Entraide judiciaire en matière pénale : L’avant-projet modifie la loi fédérale du 20 mars 1981 sur l’entraide pénale internationale (EIMP), pour que l’entraide judiciaire puisse être accordée pour les infractions préalables et le blanchiment du produit d’infractions préalables, y incluses les nouvelles infractions fiscales (nouvel article 3, al. 3, let. b. EIMP).

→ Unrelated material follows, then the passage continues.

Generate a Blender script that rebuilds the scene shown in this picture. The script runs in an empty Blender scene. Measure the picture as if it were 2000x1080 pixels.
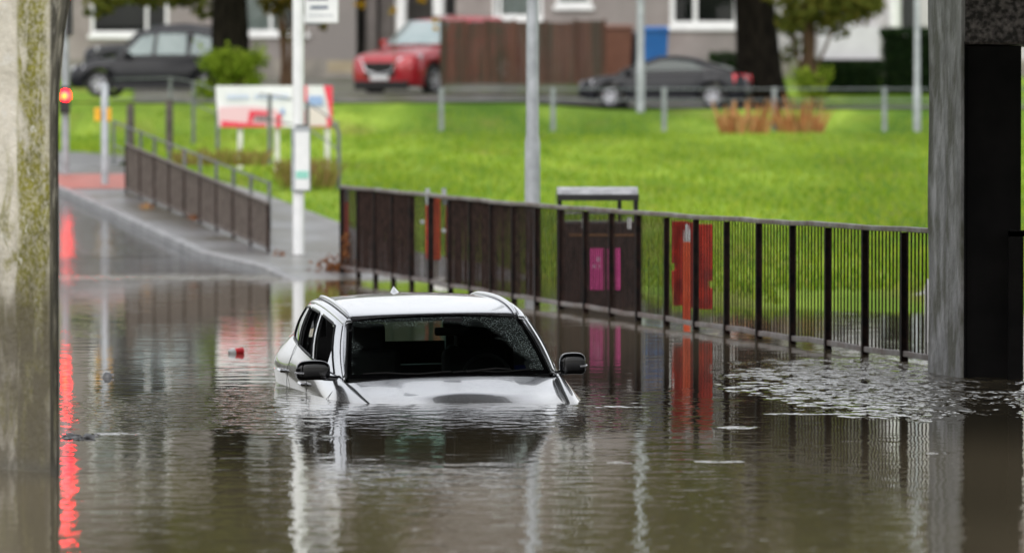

Bureau de communication en matière de blanchiment d’argent (MROS) : La Recommandation 29 du GAFI porte sur les compétences des cellules de renseignements financiers. Un projet de loi a été soumis aux Chambres fédérales l’an dernier (cf. le Message du Conseil fédéral du 27 juin 2012 relatif à la modification de la LBA et actualité n° 826, pour permettre au MROS de réclamer des informations complémentaires auprès de l’intermédiaire financier et d’échanger des informations financières avec les autorités homologues étrangères. Pour sa part, l’avant projet de 2013 permet au MROS d’obtenir, sur demande, d’autres autorités suisses, les informations nécessaires aux analyses des communications de soupçons. Enfin, l’avant-projet de 2013 abroge l’article 305ter al. 2 CP, pour fusionner les concepts du droit et de l’obligation de communiquer. Ainsi, il unifie les deux critères du soupçon, qui sont employés respectivement à l’article 9 LBA et l’article 305ter al. 2 CP.
Etapes suivantes : Le 27 février 2013, le Conseil fédéral a chargé le DFF de mener une procédure de consultation sur le projet de loi fédérale et la compatibilité de la réglementation suisse avec les nouvelles normes du GAFI. Cette procédure durera jusqu’au 15 juin 2013.